● **Stated goal**
Exactly the lines from the one containing "np.ones((len(wc), 1))], 1).astype(np.float32).ravel())" through the final line of the listing are to be retyped, and nothing more.

● **Data segment**
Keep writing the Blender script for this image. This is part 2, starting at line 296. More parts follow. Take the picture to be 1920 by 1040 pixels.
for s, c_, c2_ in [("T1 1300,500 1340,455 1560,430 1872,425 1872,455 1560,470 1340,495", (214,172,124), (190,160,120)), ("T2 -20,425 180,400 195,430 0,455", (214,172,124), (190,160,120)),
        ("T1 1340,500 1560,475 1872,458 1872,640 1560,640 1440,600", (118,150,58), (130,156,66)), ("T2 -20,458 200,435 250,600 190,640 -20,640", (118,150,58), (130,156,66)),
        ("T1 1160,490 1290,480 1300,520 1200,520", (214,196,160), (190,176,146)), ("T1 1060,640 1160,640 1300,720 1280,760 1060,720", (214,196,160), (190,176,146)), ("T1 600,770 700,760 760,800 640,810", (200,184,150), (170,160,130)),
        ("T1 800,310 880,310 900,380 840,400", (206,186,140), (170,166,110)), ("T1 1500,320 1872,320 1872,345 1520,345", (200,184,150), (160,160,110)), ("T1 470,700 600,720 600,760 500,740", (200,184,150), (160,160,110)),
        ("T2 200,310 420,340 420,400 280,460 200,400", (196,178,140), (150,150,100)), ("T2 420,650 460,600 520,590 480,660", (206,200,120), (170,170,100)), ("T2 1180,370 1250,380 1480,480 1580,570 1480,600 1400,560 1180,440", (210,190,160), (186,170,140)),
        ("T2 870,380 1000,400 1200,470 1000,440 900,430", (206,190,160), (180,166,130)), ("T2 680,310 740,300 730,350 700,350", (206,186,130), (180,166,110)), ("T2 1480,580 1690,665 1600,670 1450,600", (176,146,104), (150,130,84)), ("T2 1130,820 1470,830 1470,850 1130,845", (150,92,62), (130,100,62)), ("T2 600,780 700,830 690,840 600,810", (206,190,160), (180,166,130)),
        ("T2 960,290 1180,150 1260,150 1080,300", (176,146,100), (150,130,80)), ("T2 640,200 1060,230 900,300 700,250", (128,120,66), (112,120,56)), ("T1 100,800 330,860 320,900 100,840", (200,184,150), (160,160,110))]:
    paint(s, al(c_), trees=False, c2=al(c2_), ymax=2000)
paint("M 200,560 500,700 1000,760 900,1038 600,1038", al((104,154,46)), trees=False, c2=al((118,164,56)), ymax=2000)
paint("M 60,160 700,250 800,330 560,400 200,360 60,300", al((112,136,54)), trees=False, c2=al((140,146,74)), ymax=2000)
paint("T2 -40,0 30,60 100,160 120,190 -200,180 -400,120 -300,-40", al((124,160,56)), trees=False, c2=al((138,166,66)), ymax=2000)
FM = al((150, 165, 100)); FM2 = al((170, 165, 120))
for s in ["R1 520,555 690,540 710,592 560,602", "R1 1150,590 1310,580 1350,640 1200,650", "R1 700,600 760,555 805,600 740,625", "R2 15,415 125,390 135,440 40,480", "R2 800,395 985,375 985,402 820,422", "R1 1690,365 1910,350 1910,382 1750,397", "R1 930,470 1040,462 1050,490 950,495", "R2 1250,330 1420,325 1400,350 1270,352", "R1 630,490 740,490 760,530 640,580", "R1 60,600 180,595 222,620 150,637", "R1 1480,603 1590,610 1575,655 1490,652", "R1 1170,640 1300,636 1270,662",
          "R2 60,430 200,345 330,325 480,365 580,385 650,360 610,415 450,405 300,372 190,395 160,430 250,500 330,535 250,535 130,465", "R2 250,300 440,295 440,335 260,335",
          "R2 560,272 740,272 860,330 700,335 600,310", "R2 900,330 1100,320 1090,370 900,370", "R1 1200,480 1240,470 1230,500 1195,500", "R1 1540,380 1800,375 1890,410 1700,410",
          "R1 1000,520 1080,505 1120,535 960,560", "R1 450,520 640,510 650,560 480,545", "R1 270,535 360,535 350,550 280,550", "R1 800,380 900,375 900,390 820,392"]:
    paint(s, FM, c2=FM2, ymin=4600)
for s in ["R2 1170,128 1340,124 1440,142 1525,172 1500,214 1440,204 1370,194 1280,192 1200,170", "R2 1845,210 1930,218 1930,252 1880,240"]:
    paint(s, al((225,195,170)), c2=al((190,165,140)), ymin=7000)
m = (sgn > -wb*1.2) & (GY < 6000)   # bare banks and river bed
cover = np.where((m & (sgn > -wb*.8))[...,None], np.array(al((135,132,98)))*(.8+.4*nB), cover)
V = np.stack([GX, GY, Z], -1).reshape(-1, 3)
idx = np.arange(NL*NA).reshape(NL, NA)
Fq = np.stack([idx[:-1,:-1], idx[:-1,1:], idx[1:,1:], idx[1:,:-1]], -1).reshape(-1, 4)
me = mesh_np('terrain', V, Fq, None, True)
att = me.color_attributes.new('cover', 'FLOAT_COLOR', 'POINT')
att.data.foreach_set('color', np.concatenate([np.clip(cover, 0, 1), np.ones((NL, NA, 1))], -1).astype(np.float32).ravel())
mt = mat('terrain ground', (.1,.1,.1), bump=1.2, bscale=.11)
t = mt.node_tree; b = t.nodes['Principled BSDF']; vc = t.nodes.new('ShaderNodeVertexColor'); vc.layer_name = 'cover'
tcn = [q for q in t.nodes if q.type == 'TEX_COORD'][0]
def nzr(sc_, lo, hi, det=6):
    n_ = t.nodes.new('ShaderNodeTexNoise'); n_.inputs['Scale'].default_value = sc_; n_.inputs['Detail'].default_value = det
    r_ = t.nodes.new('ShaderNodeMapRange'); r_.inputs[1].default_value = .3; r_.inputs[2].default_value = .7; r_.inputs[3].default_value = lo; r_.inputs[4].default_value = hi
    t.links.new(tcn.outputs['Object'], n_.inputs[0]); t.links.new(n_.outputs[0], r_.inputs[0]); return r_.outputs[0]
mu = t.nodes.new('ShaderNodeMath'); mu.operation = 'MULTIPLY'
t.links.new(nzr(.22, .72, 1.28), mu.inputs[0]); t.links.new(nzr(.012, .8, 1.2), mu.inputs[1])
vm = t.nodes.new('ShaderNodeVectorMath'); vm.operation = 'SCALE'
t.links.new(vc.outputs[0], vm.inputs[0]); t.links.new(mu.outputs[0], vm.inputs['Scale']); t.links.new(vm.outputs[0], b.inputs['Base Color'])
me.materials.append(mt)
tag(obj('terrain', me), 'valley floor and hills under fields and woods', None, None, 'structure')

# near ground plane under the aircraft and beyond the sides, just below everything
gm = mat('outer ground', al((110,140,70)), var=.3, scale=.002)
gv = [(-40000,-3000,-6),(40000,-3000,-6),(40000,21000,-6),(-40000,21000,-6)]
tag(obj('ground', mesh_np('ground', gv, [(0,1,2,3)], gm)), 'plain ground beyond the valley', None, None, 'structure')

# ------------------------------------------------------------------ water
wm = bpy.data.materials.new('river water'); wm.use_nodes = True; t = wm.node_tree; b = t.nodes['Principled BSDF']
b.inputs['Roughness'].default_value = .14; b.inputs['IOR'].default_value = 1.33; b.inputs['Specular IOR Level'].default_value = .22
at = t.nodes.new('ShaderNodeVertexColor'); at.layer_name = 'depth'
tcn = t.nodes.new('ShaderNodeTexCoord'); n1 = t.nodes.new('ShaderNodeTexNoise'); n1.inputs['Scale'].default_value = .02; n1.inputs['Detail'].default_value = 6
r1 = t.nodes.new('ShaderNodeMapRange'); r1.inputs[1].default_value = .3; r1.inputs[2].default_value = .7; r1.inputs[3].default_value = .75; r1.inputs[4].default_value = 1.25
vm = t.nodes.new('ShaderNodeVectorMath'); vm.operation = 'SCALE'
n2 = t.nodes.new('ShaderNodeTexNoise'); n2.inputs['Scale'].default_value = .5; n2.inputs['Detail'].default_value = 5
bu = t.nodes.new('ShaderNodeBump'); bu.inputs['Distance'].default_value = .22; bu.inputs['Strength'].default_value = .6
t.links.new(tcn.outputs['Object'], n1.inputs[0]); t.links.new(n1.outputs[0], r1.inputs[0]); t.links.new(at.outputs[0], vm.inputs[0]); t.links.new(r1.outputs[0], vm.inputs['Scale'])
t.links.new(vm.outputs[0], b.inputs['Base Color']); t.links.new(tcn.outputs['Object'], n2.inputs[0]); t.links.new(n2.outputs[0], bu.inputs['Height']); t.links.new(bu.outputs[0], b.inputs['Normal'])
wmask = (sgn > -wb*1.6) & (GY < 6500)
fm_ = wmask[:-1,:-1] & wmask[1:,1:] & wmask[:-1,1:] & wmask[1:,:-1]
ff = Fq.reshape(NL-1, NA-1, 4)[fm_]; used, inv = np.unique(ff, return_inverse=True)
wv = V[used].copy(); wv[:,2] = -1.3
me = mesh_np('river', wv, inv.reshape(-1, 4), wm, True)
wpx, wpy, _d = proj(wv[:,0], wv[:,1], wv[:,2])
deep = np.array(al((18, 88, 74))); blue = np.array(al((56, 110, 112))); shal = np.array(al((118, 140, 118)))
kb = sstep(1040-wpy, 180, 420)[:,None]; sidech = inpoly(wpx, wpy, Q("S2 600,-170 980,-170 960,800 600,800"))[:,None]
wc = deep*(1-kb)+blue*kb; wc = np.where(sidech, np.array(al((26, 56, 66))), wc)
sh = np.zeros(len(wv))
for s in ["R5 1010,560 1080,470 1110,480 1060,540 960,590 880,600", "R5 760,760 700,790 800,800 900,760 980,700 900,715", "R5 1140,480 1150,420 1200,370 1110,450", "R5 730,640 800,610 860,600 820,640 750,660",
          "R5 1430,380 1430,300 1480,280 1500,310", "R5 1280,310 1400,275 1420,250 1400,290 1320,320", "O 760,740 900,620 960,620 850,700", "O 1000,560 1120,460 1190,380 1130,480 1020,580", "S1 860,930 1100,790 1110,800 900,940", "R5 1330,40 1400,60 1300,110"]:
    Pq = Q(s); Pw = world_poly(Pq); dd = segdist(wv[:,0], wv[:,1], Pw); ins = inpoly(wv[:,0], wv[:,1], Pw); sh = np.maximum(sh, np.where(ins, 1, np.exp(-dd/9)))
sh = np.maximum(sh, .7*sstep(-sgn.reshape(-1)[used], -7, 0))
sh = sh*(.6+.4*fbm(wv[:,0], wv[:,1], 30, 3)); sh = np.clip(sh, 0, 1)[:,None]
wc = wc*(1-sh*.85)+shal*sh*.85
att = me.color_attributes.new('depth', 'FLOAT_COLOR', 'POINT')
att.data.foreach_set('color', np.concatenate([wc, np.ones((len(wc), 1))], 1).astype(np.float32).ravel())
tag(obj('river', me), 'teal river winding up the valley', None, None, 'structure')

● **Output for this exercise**
att.data.foreach_set('color', np.concatenate([wc, np.ones((len(wc), 1))], 1).astype(np.float32).ravel())
tag(obj('river', me), 'teal river winding up the valley', None, None, 'structure')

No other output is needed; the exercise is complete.